I descend steeply to the valley, cross a creek and have only a short distance to Snowbowl Campground.  As usual, I’m the first camper to arrive; my practice is to leave early and stop early, both to ease my feet and get first choice of tent sites.  This campground has little to recommend it beyond glorious views.  The tent sites are spread helter-skelter up and down a slope, in the trees, with confusing trails, no close water source in mid-summer, and a toilet that becomes more difficult to find each year.  Still, its location makes it the preferred first night stop of many hikers.

The night sky lights up with sheet lightening for several hours.  Morning dawns with a red sun and thick haze, sure sign of a wildfire somewhere.  I pack up and leave before most people have started breakfast, knowing that they will probably pass me before I reach Big Shovel Pass.  I’m surprised by how dry the meadow is; on my last time through the flowers were so thick they formed a solid carpet.  Today the lack of rain has left large patches of turf bare.  The trail has been excellent so far, but as it climbs toward the pass it crosses wet ground and splits into multiple braids.  It has been like this for years, and I always wonder why Parks doesn’t build a proper trail to protect the vegetation.

Big Shovel Pass marks a sharp change in the landscape – green meadows on one side, barren scree slopes punctuated by isolated clumps of flowers on the other.


The trail descends gently, with a clear view of the Notch and the seemingly vertical climb leading to it.  People who camped at Snowbowl last night will continue over the Notch today to Tekarra Campground, all except me.  A steep descent just before Curator Lake leads to a small campground by a creek and waterfall.

It’s only 7 km from Snowbowl, but I like to stop here.

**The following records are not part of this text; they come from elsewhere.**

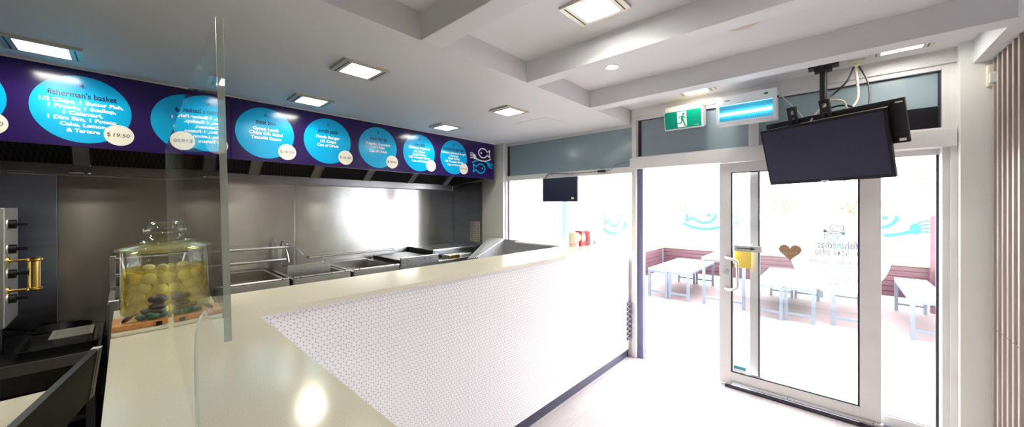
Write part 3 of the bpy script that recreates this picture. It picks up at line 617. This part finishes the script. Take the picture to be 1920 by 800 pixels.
t = tag(B().prism([(-2.04, -.030, 1.178), (.30, -.030, 1.178), (.30, .334, 1.178), (-1.627, .334, 1.178), (-1.627, 3.655, 1.178), (-2.04, 3.655, 1.178)], (0, 0, .022)).build('quartz_worktop', 'quartz'), 'polished cream quartz L-shaped worktop on the tiled counter', 'worktop')
# low staff bench and point of sale screen on the staff side
t = thing('staff_bench', 'low cream staff bench at the bottom left corner', 'bench', (-1.4, -.6, 0))
B().box(-2.22, -.30, -1.2, -.185, .865, .90, .003).build('bench_top', 'quartz', t)
for x in (-2.16, -.36):
    for y in (-1.14, -.24): B().box(x-.03, x+.03, y-.03, y+.03, 0, .866).build('leg', 'steel_dark', t)
POS = thing('till_screen', 'black till touchscreen with silver end strip beside the counter', 'till screen', (-1.50, -.11, 0))
POS.rotation_euler = (0, 0, math.radians(-11)); L = dict(local=True)
def slab(x0, w, ya, yb, z0=1.0, z1=1.15):
    return B().prism([(x0, ya-.018, z0), (x0, yb-.018, z0), (x0, yb, z1), (x0, ya, z1)], (w, 0, 0))
slab(-.25, .64, -.006, .010).build('display', 'black', POS, **L)
slab(-.253, .026, -.008, .0125, .998, 1.152).build('silver_end', 'steel_light', POS, **L)
slab(-.220, .010, .009, .0125, 1.0, 1.152).build('silver_strip', 'steel_light', POS, **L)
slab(-.20, .56, -.0085, -.0055, 1.012, 1.140).build('screen', 'black_gloss', POS, **L)
B().box(-.04, .16, -.26, -.014, .9005, .912).box(.03, .09, -.036, -.014, .912, 1.02).build('stand', 'black', POS, **L)
# ------------------------------------------------------------------ things on the counter
# acrylic screen
A0, A1 = Vector((-1.690, .0945)), Vector((-.471, .0655)); dA = (A1-A0).normalized(); nA = Vector((-dA.y, dA.x))
def sp(d, z, side=0): p = A0+dA*d+nA*side; return (p.x, p.y+(1.795-z)/.595*.013, z)
LEN = (A1-A0).length; TH = .0062
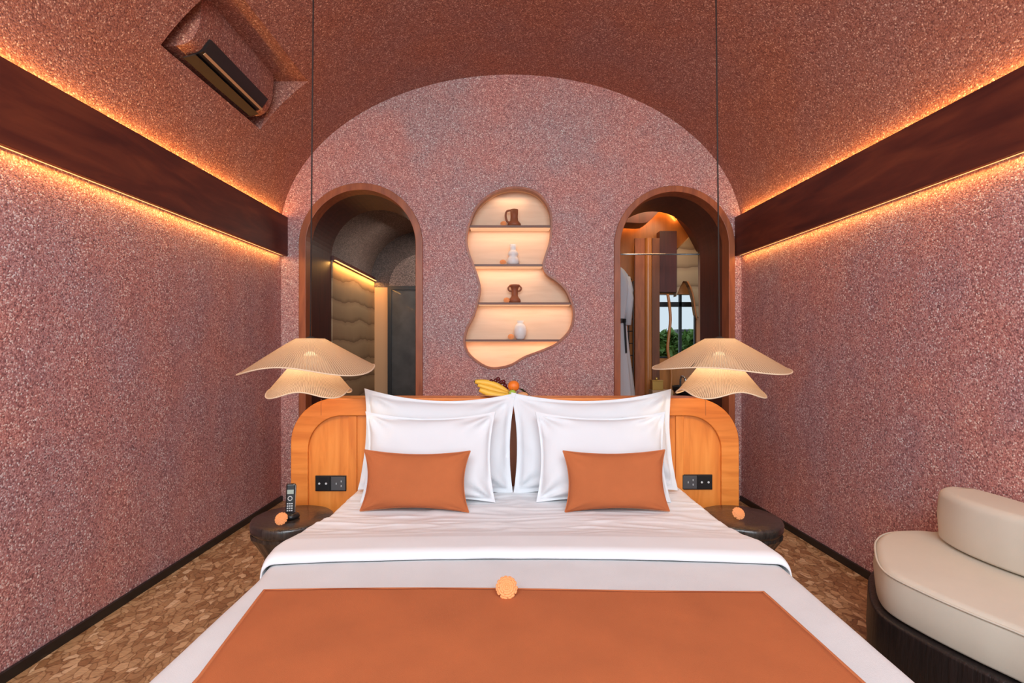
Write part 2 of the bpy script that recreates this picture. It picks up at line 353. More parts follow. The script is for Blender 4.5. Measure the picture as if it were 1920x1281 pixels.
def band(loop_a, ya, loop_b, yb, closed=False):
    n = len(loop_a); v = [(x, ya, z) for x, z in loop_a]+[(x, yb, z) for x, z in loop_b]
    f = [(i, (i+1) % n, n+(i+1) % n, n+i) for i in range(n if closed else n-1)]
    return v, f
def arch_frame(name, A):
    o, i = arch_loop(A[0], A[1], A[2]), arch_loop(A[0], A[1], A[3])
    m = MB(); yf, yb = 4.475, 4.62
    m.add(*band(o, yf, i, yf)); m.add(*band(o, yf, o, yb)); m.add(*band(i, yf, i, yb)); m.add(*band(o, yb, i, yb))
    return struct(m.build(name, M['trim'], bevel=0.004))
arch_frame('door_1', ARC_L); arch_frame('door_2', ARC_R)
for nm, A in (('wall_left_tunnel', ARC_L), ('wall_right_tunnel', ARC_R)):
    lp = arch_loop(A[0], A[1], A[3]+0.004); m = MB(); m.add(*band(lp, 4.6, lp, 5.15))
    # end face round the tunnel mouth, towards the bathroom
    big = [(A[0]+(x-A[0])*1.9, z if z < 0.01 else A[1]+(z-A[1])*1.9) for x, z in lp]
    m.add(*band(lp, 5.15, big, 5.15))
    struct(m.build(nm, M['darkwood']))

# barrel vault with the recess for the air conditioner
ZC = P(0, 440, 4.5).z; VB = 300*S
def vault(t, y):
    a = 2.03+0.027*(4.5-y); cx = 0.05+0.004*(4.5-y)
    return Vector((cx-a*math.cos(t), y, ZC+VB*math.sin(t)))
TA, TB = 0.4456, 0.750; RY0, RY1 = 2.70, 3.75
ts = sorted([PI*i/72-0.12*(i == 0)+0.12*(i == 72) for i in range(73) if abs(PI*i/72-TA) > .012 and abs(PI*i/72-TB) > .012]+[TA, TB])
ys = [Y0, -0.6, 0.4, 1.4, 2.1, RY0, 3.05, 3.4, RY1, 4.1, 4.502]
v = [vault(t, y) for y in ys for t in ts]; nt_ = len(ts); f = []
for j in range(len(ys)-1):
    for i in range(nt_-1):
        if ts[i] >= TA-1e-6 and ts[i+1] <= TB+1e-6 and ys[j] >= RY0 and ys[j+1] <= RY1: continue
        f.append((j*nt_+i, j*nt_+i+1, (j+1)*nt_+i+1, (j+1)*nt_+i))
struct(link('ceiling', v, f, M['vault'], smooth=True))
# recess pocket
tt = [TA+(TB-TA)*i/8 for i in range(9)]
m = MB(); lo0, lo1 = vault(TA, RY0), vault(TA, RY1); up0, up1 = vault(TB, RY0), vault(TB, RY1); xb = -2.12
m.add([lo0, lo1, (xb, RY1, lo1.z-.02), (xb, RY0, lo0.z-.02)], [(0,1,2,3)])
m.add([up0, up1, (xb, RY1, up1.z), (xb, RY0, up0.z)], [(0,1,2,3)])
m.add([(xb, RY0, lo0.z-.02), (xb, RY1, lo1.z-.02), (xb, RY1, up1.z), (xb, RY0, up0.z)], [(0,1,2,3)])
for y in (RY0, RY1):
    pts = [vault(t, y) for t in tt]+[Vector((xb, y, vault(TB, y).z)), Vector((xb, y, vault(TA, y).z-.02))]
    tr = tessellate_polygon([[Vector((p.x, p.z, 0)) for p in pts]]); m.add(pts, [tuple(q) for q in tr])
struct(m.build('wall_recess', M['vault']))

# timber cove beams with LED strips above and below
def beam(side):
    zb, ztp = P(0, 480.5, 4.5).z, P(0, 408, 4.5).z
    sg = 1 if side == 'left' else -1; X = XL if sg == 1 else XR
    v = []
    for dx in (0.032, 0.060):
        v += [(X(Y0)+sg*dx, Y0, zb), (X(4.498)+sg*dx, 4.498, zb), (X(4.498)+sg*dx, 4.498, ztp), (X(Y0)+sg*dx, Y0, ztp)]
    o = MB().add(v, [(0,1,2,3),(7,6,5,4),(0,4,5,1),(1,5,6,2),(2,6,7,3),(3,7,4,0)])
    # brackets back to the wall
    for y in (-1.2, 0.4, 2.0, 3.6):
        o.box(min(X(y), X(y)+sg*0.04), max(X(y), X(y)+sg*0.04), y, y+0.04, zb+0.12, zb+0.2)
    b = struct(o.build('trim_1' if sg == 1 else 'trim_2', M['beam'], bevel=0.002))
    ms = MB()
    for z0, z1 in ((zb+0.005, zb+0.010), (ztp-0.016, ztp-0.011)):
        a0, a1 = 0.010, 0.028
        ms.add([(X(Y0)+sg*a0,Y0,z0),(X(4.49)+sg*a0,4.49,z0),(X(4.49)+sg*a1,4.49,z0),(X(Y0)+sg*a1,Y0,z0),(X(Y0)+sg*a0,Y0,z1),(X(4.49)+sg*a0,4.49,z1),(X(4.49)+sg*a1,4.49,z1),(X(Y0)+sg*a1,Y0,z1)],
               [(0,3,2,1),(4,5,6,7),(0,1,5,4),(1,2,6,5),(2,3,7,6),(3,0,4,7)])
    l = ms.build('led_strip', M['led'], b)
    ym = (Y0+4.45)/2; ln = 4.45-Y0
    for z, dz, pw in ((zb-0.001, -1, LEDLO), (ztp+0.002, 1, LEDUP)):
        for seg in range(2):
            yy = Y0+ln*(seg+.5)/2
            lt = bpy.data.lights.new('cove_light', 'AREA'); lt.shape = 'RECTANGLE'; lt.size = 0.009; lt.size_y = ln/2
            lt.energy = pw*(1.0 if sg == 1 else 0.8); lt.color = WARM
            lo = bpy.data.objects.new('cove_light', lt); C.objects.link(lo)
            lo.location = (X(yy)+sg*0.0265, yy, z)
            slope = -math.atan2(X(1)-X(0), 1)
            lo.rotation_euler = (0 if dz < 0 else PI, 0, slope)
LEDLO, LEDUP = 6.5, 8.5
beam('left'); beam('right')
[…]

It doesn’t take long to set up my tent, and I head to the food area for second lunch, enjoying the solitude before the afternoon crowd arrives from Little Shovel and Maligne Lake.  I’m sitting at a table, all my food spread out around me, when a young grizzly bounces up from the creek and noses at something barely 30 metres away. He’s unaware of my presence until he turns his head and freezes.  I reach for my bear spray only to realize that I left it by the tent, which is some distance on the other side of the grizzly.  I stand up quietly, so that the bear can see what I am; he runs back to the creek and rears up on his hind feet, head moving from side to side as he tries to get my scent.  Dilemma:  a trail behind me leads toward an outfitters cabin, but if I retreat the bear is going to find my food, become a problem bear and probably end up being shot, all because of my carelessness.  Or I can try to get my bear spray and defend both the food and the bear’s future.  If this were a front country campground with bears that are habituated to people, I would not have hesitated to retreat.  But this animal is wild, he doesn’t know what I am, and he is showing no signs of aggression – just wary curiosity.   I move as calmly and confidently as I can toward my tent, retrieve the bear spray and head back to the table.  The grizzly is still by the creek. When he sees me returning he turns, slowly ambles up the waterfall and disappears.  I sit down at the table and start to shake.  Five minutes later another backpacker trots into camp.  “You just missed the grizzly!” I proclaim.

Morning leaves no doubt about wildfires as smokes hangs heavy in the air; there will be no view from the skyline today.  With 12 km to go and lots of elevation change, I pack up and leave by 0800.  The climb back to the main trail is merely a warm-up for the slog to come.  The Notch (a narrow, corniced break between peaks) is billed as the highest maintained trail in Jasper National Park, but any sign of maintenance belongs to the distant past.

All is well as you round the  milky blue waters of Curator Lake, but then you stumble through boulders, above scree slopes, over rocks, ever steeper until the trail either splits mysteriously or disappears altogether.  As I near the top my way is blocked by snow, too steep and hard to climb without crampons and ice axe.  I scrabble up loose gravel over ice, feet churning to make the slightest headway, to reach a point where snow meets cliff and allows passage.  These are the worst conditions I have ever experienced here.

Slowly putting one foot ahead of the other with no stopping has brought me to the top before anyone else.  The view (what there is of it) can wait; I throw down my pack, sit and mutter, “Thank God I will never have to do that again!”  Twenty minutes later other hikers start to arrive.

The next few kilometres form the skyline portion of the trail as it follows the ridge.  On a clear day one can see Mt Robson, some 70 km distant.  Today I can barely make out the tarns not far below, while the dark form of the Watchtower broods in the mist like some witch’s castle.

Alpine poppies and moss campion provide the only colour.  The trail is good, however, and mostly level.  I pause for lunch before starting the long switchbacks down Amber Mountain.

By the time I reach the valley my feet and knees are trashed, but at my slow pace I’m still two hours from Tekarra Campground, which I find overflowing with tents, as usual.  Parks Canada supposedly enforces a quota on the trail, but it never seems to work as it is should.  I have to share a tent site and snores with some friends I met at Curator.

The final day begins with a gentle climb through open trees and flowered meadows.  It’s only a short hike to the Signal Mountain fire road.  There’s a dismal campground at the junction where I had thought of staying, but I decide that my feet can last all the way to the trailhead.  Eight kilometres, 800 metres down, in the trees with no views and lots of black bear poop.  A dreary end to a beautiful trail, but I am happy with my journey and eager to enjoy a good hotel in Jasper, a hot shower and a prime rib dinner.  I know that I will do parts of the Skyline from time to time, but I will probably never traverse the entire route again.  Or will I?  After all, I’m only 75.